● **PROBLEM DESCRIPTION**
Take the lines from the head of the listing through the one bearing "S.camera = cam" and copy them exactly, leaving every picture out.

● **DATASET EXTRACT**
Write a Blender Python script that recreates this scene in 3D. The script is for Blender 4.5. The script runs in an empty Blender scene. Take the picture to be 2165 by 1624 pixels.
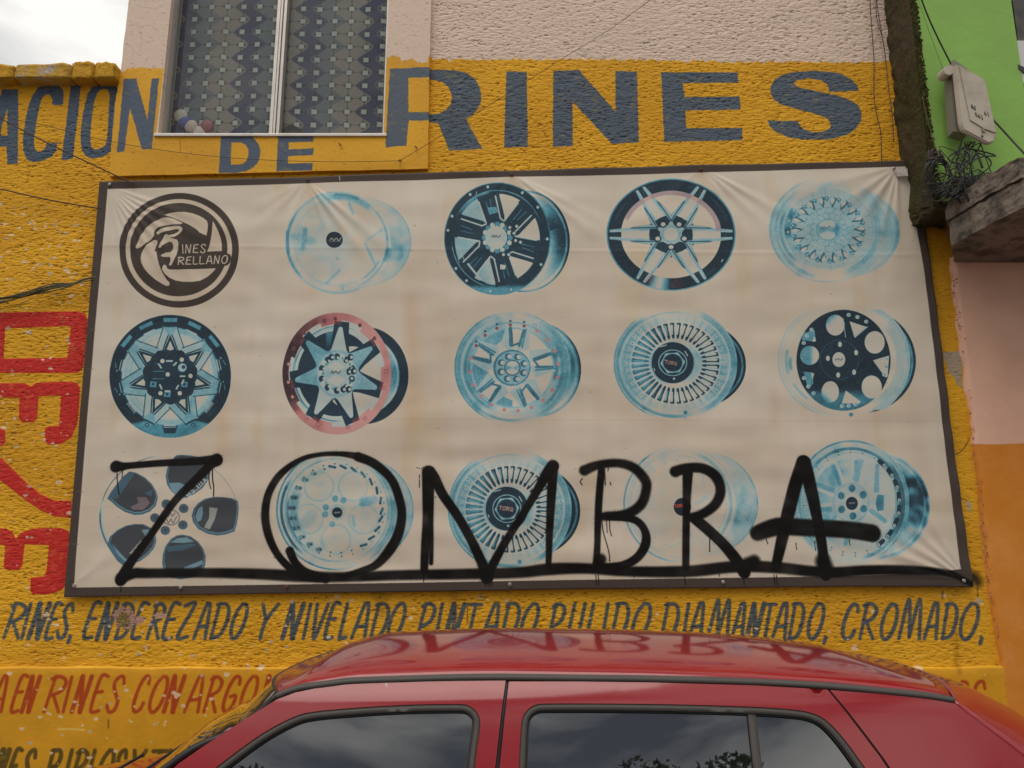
import bpy, bmesh, math, random
import numpy as np
from mathutils import Vector, Matrix
from mathutils.geometry import delaunay_2d_cdt

# ------------------------------------------------------------------ camera, sky, sun, exposure
F, PITCH, DIST, CAMH = 1700.0, math.radians(12.0), 4.7, 1.75      # focal length in photo pixels, tilt, metres to the wall, eye height
CW, CH = 2165.0, 1624.0
SP, CP = math.sin(PITCH), math.cos(PITCH)
S = bpy.context.scene
C = S.collection
cam_d = bpy.data.cameras.new('camera')
cam = bpy.data.objects.new('camera', cam_d); C.objects.link(cam)
cam_d.sensor_width = 36.0; cam_d.lens = 36.0 * F / CW
cam_d.clip_start = 0.05; cam_d.clip_end = 500
cam.location = (0, -DIST, CAMH)
cam.rotation_euler = (math.radians(90) + PITCH, 0, 0)
S.camera = cam

W = bpy.data.worlds.new('World'); S.world = W; W.use_nodes = True
wn, wl = W.node_tree.nodes, W.node_tree.links
wn.clear()
SUN_EL, SUN_ROT = math.radians(64), math.radians(200)
sky = wn.new('ShaderNodeTexSky'); sky.sky_type = 'NISHITA'; sky.sun_disc = False
sky.sun_elevation = SUN_EL; sky.sun_rotation = SUN_ROT; sky.air_density = 1.0; sky.dust_density = 3.0
tc = wn.new('ShaderNodeTexCoord')
mp = wn.new('ShaderNodeMapping'); mp.inputs['Scale'].default_value = (1.0, 1.0, 2.6)
mp.inputs['Rotation'].default_value = (0, 0, math.radians(20))
wl.new(tc.outputs['Generated'], mp.inputs['Vector'])
nz = wn.new('ShaderNodeTexNoise'); nz.inputs['Scale'].default_value = 2.3; nz.inputs['Detail'].default_value = 7; nz.inputs['Roughness'].default_value = 0.5
nz.inputs['Distortion'].default_value = 0.3; mp.inputs['Location'].default_value = (2.96, 16.39, 13.67)
wl.new(mp.outputs[0], nz.inputs['Vector'])
rp = wn.new('ShaderNodeValToRGB')
rp.color_ramp.elements[0].position = 0.38; rp.color_ramp.elements[0].color = (2.8, 3.2, 3.9, 1)
rp.color_ramp.elements[1].position = 0.60; rp.color_ramp.elements[1].color = (15.5, 15.1, 14.3, 1)
e = rp.color_ramp.elements.new(0.48); e.color = (10.0, 10.0, 9.9, 1)
wl.new(nz.outputs['Fac'], rp.inputs['Fac'])
mx = wn.new('ShaderNodeMix'); mx.data_type = 'RGBA'; mx.inputs[0].default_value = 0.90
wl.new(sky.outputs[0], mx.inputs[6]); wl.new(rp.outputs[0], mx.inputs[7])
bg = wn.new('ShaderNodeBackground'); bg.inputs['Strength'].default_value = 0.075
wo = wn.new('ShaderNodeOutputWorld')
wl.new(mx.outputs[2], bg.inputs['Color']); wl.new(bg.outputs[0], wo.inputs['Surface'])

sun_d = bpy.data.lights.new('sun', 'SUN'); sun_d.energy = 1.5; sun_d.angle = math.radians(48); sun_d.color = (1.0, 0.95, 0.87)
sun = bpy.data.objects.new('sun', sun_d); C.objects.link(sun)
# light comes from high up, from behind the camera and a little to the left
az = math.radians(205)
sdir = Vector((math.sin(az) * math.cos(SUN_EL), math.cos(az) * math.cos(SUN_EL), math.sin(SUN_EL)))
sun.rotation_euler = (-sdir).to_track_quat('-Z', 'Y').to_euler()
sky.sun_rotation = az
S.view_settings.view_transform = 'Standard'; S.view_settings.look = 'None'
S.view_settings.gamma = 1.0; S.view_settings.use_curve_mapping = False
S.view_settings.exposure = -0.04
S.render.engine = 'CYCLES'

# ------------------------------------------------------------------ measuring: a photo pixel on a plane y = const
def ray(px, py):
    u = np.asarray(px, float) - CW / 2; v = np.asarray(py, float) - CH / 2
    return u, F * CP + v * SP, F * SP - v * CP
def onp(px, py, y=0.0):
    dx, dy, dz = ray(px, py); t = (y + DIST) / dy
    return dx * t, CAMH + dz * t
def P3(px, py, y=0.0):
    x, z = onp(px, py, y); return Vector((float(x), y, float(z)))
def inv(X, Z, y=0.0):
    d = y + DIST; h = Z - CAMH
    k = F / (d * CP + h * SP)
    return CW / 2 + X * k, CH / 2 - (h * CP - d * SP) * k

# ------------------------------------------------------------------ a small numpy painter (for everything that is painted or printed)
def nfield(shape, wx, wz, seed):
    r = np.random.default_rng(seed); h, w = shape
    f = np.fft.rfft2(r.standard_normal(shape))
    ky = np.fft.fftfreq(h)[:, None]; kx = np.fft.rfftfreq(w)[None, :]
    f *= np.exp(-2 * ((kx * wx) ** 2 + (ky * wz) ** 2) * 2.2)
    n = np.fft.irfft2(f, s=shape); n -= n.mean(); return n / (n.std() + 1e-9)
def ss(a, b, x):
    t = np.clip((x - a) / (b - a), 0, 1); return t * t * (3 - 2 * t)

class Canvas:
    def __init__(s, x0, x1, z0, z1, ppm, base, y=0.0):
        s.x0, s.x1, s.z0, s.z1, s.ppm, s.y = x0, x1, z0, z1, ppm, y
        s.w = int(round((x1 - x0) * ppm)); s.h = int(round((z1 - z0) * ppm))
        s.a = np.empty((s.h, s.w, 3), np.float32); s.a[:] = base
        s.k = ppm * DIST / (F * CP)            # canvas px per photo px, about
    def cv(s, pts):
        p = np.asarray(pts, float); X, Z = onp(p[:, 0], p[:, 1], s.y)
        return np.stack([(X - s.x0) * s.ppm, (s.z1 - Z) * s.ppm], 1)
    def polymask(s, rings, SUB=3):
        allp = np.concatenate(rings)
        c0 = max(0, int(allp[:, 0].min()) - 1); c1 = min(s.w, int(allp[:, 0].max()) + 2)
        r0 = max(0, int(allp[:, 1].min()) - 1); r1 = min(s.h, int(allp[:, 1].max()) + 2)
        if c1 <= c0 or r1 <= r0: return None
        m = np.zeros((r1 - r0, c1 - c0), np.float32); idx = np.arange(c0, c1)
        A = np.concatenate([q for q in rings]); B = np.concatenate([np.roll(q, -1, 0) for q in rings])
        for r in range(r0, r1):
            for k in range(SUB):
                y = r + (k + .5) / SUB
                c = ((A[:, 1] <= y) & (B[:, 1] > y)) | ((B[:, 1] <= y) & (A[:, 1] > y))
                if not c.any(): continue
                a, b = A[c], B[c]
                xs = np.sort(a[:, 0] + (y - a[:, 1]) * (b[:, 0] - a[:, 0]) / (b[:, 1] - a[:, 1]))
                for i in range(0, len(xs) - 1, 2):
                    m[r - r0] += np.clip(xs[i + 1] - idx, 0, 1) - np.clip(xs[i] - idx, 0, 1)
        return m / SUB, r0, c0
    def put(s, mk, col, al=1.0):
        if mk is None: return
        m, r0, c0 = mk; v = s.a[r0:r0 + m.shape[0], c0:c0 + m.shape[1]]
        k = (m * al)[..., None]; v[:] = v * (1 - k) + np.asarray(col, np.float32) * k
    def poly(s, rings, col, al=1.0, o=(0, 0), sc=1.0, rough=0.0, seed=0):
        out = []
        for q in rings:
            p = s.cv(np.asarray(q, float) / sc + np.asarray(o))
            if rough:
                n = len(p); d = []
                rr = np.random.default_rng(seed)
                for i in range(n):
                    a, b = p[i], p[(i + 1) % n]; L = max(1, int(np.hypot(*(b - a)) / 4))
                    for k in range(L): d.append(a + (b - a) * k / L + rr.normal(0, rough, 2))
                p = np.array(d)
            out.append(p)
        s.put(s.polymask(out), col, al)
    def strokemask(s, pts, wid, soft=0.7, smooth=True):
        p = np.asarray(pts, float)
        w = np.full(len(p), float(wid)) if np.isscalar(wid) else np.interp(np.linspace(0, 1, len(p)), np.linspace(0, 1, len(wid)), wid)
        if smooth and len(p) > 2:
            t = np.arange(len(p)); tt = np.linspace(0, len(p) - 1, (len(p) - 1) * 6 + 1); q = []
            for x in tt:
                i = min(int(x), len(p) - 2); f = x - i
                p0, p1, p2, p3 = p[max(i - 1, 0)], p[i], p[i + 1], p[min(i + 2, len(p) - 1)]
                q.append(.5 * ((2 * p1) + (p2 - p0) * f + (2 * p0 - 5 * p1 + 4 * p2 - p3) * f * f + (3 * p1 - p0 - 3 * p2 + p3) * f ** 3))
            w = np.interp(tt, t, w); p = np.array(q)
        c = s.cv(p); w = w * s.k / 2; pad = w.max() + soft * 2 + 2
        c0 = max(0, int(c[:, 0].min() - pad)); c1 = min(s.w, int(c[:, 0].max() + pad) + 1)
        r0 = max(0, int(c[:, 1].min() - pad)); r1 = min(s.h, int(c[:, 1].max() + pad) + 1)
        if c1 <= c0 or r1 <= r0: return None
        m = np.zeros((r1 - r0, c1 - c0), np.float32)
        for i in range(len(c) - 1):
            a, b = c[i], c[i + 1]; pd = max(w[i], w[i + 1]) + soft * 2 + 1
            x0 = max(c0, int(min(a[0], b[0]) - pd)); x1 = min(c1, int(max(a[0], b[0]) + pd) + 1)
            y0 = max(r0, int(min(a[1], b[1]) - pd)); y1 = min(r1, int(max(a[1], b[1]) + pd) + 1)
            if x1 <= x0 or y1 <= y0: continue
            X = np.arange(x0, x1)[None, :] + .5 - a[0]; Y = np.arange(y0, y1)[:, None] + .5 - a[1]
            d = b - a; L = max(1e-6, d @ d); t = np.clip((X * d[0] + Y * d[1]) / L, 0, 1)
            dist = np.hypot(X - t * d[0], Y - t * d[1]) - (w[i] + (w[i + 1] - w[i]) * t)
            v = np.clip(.5 - dist / (2 * soft), 0, 1); sub = m[y0 - r0:y1 - r0, x0 - c0:x1 - c0]
            np.maximum(sub, v, out=sub)
        return m, r0, c0
    def stroke(s, pts, wid, col, al=1.0, soft=0.7, o=(0, 0), sc=1.0, smooth=True):
        s.put(s.strokemask(np.asarray(pts, float) / sc + np.asarray(o), wid, soft, smooth), col, al)
    def image(s, name, K=1.25, cap=0.86):
        lin = np.where(s.a / 255 <= .04045, s.a / 255 / 12.92, ((s.a / 255 + .055) / 1.055) ** 2.4)
        lin = np.clip(lin * K, 0.002, cap)
        enc = np.where(lin <= .0031308, lin * 12.92, 1.055 * lin ** (1 / 2.4) - .055)
        return mkimage(name, enc, False)
def mkimage(name, arr, data):
    h, w = arr.shape[:2]
    im = bpy.data.images.new(name, w, h, alpha=False, float_buffer=False)
    if data: im.colorspace_settings.name = 'Non-Color'
    px = np.ones((h, w, 4), np.float32); px[..., :3] = arr[::-1] if arr.ndim == 3 else arr[::-1, :, None]
    im.pixels.foreach_set(px.ravel()); im.update(); im.pack()
    return im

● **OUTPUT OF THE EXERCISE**
Write a Blender Python script that recreates this scene in 3D. The script is for Blender 4.5. The script runs in an empty Blender scene. Take the picture to be 2165 by 1624 pixels.
import bpy, bmesh, math, random
import numpy as np
from mathutils import Vector, Matrix
from mathutils.geometry import delaunay_2d_cdt

# ------------------------------------------------------------------ camera, sky, sun, exposure
F, PITCH, DIST, CAMH = 1700.0, math.radians(12.0), 4.7, 1.75      # focal length in photo pixels, tilt, metres to the wall, eye height
CW, CH = 2165.0, 1624.0
SP, CP = math.sin(PITCH), math.cos(PITCH)
S = bpy.context.scene
C = S.collection
cam_d = bpy.data.cameras.new('camera')
cam = bpy.data.objects.new('camera', cam_d); C.objects.link(cam)
cam_d.sensor_width = 36.0; cam_d.lens = 36.0 * F / CW
cam_d.clip_start = 0.05; cam_d.clip_end = 500
cam.location = (0, -DIST, CAMH)
cam.rotation_euler = (math.radians(90) + PITCH, 0, 0)
S.camera = cam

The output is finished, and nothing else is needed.